Former State Department Official Advised Qaddafi While We Were Bombing Him
Buried in the rubble of Muammar Qaddafi's Tripoli compound is a sheaf of documents indicating that David Welch, the assistant secretary of state for Near East affairs under the Bush Administration who now works for infrastructure giant Bechtel, was providing urgent and detailed advice to the Qaddafi regime as the NATO bombs fell.
Welch is a career diplomat who shepherded the restoration of diplomatic ties between the U.S. and Libya in 2004. Not long after, he joined Bechtel, a move that raised eyebrows seeing as how Bechtel is a multi-billion global corporation that has construction contracts throughout the mideast and was eager to get Libya's billions of dollars in oil and natural gas business.

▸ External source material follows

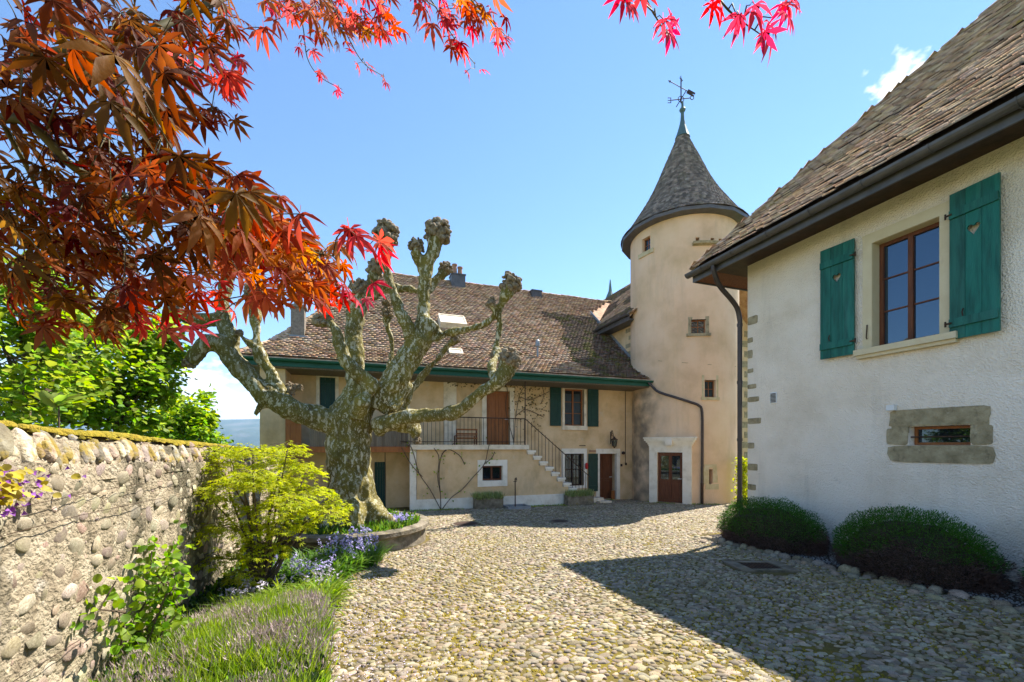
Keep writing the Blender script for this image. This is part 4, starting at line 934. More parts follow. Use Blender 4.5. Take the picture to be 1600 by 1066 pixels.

Things didn't go so well for Bechtel! Instead of re-emerging on the world stage as a sanction-free economic powerhouse, Libya descended into a Mad Max hellscape. And instead of wheeling and dealing with the Qaddafi clan in his post-government career, Welch ended up offering the embattled regime advice on how to best lie to the United States. From Al Jazeera, whose correspondent found the minutes of a meeting between Welch and three Qaddafi deputies in the compound rubble:
The documents record that, on August 2, 2011, David Welch met with Gaddafi's officials at the Four Seasons Hotel in Cairo, just a few blocks from the US embassy there.
During that meeting Welch advised Gaddafi's team on how to win the propaganda war -– suggesting several "confidence building measures", the documents said. The documents appear to indicate that an influential US political personality was advising Gaddafi on how to beat the US and NATO.
Minutes of this meeting note his advice on how to undermine Libya's rebel movement, with the potential assistance of foreign intelligence agencies, including Israel. "Any information related to al-Qaeda or other terrorist extremist organisations should be found and given to the American administration but only via the intelligence agencies of either Israel, Egypt, Morroco, or Jordan… America will listen to them… It's better to receive this information as if it originated from those countries..."
Welch also told Qaddafi he'd be happy to "convey everything to the American administration, the congress and other influential figures" on Libya's behalf.
The documents also show that elfin congressman and purported peacenik Dennis Kucinich was in touch with Qaddafi's men. One memo recounts a list of questions Kucinich had posed to the regime to help him argue against NATO action: "He is going to fight for us but he has asked for evidence."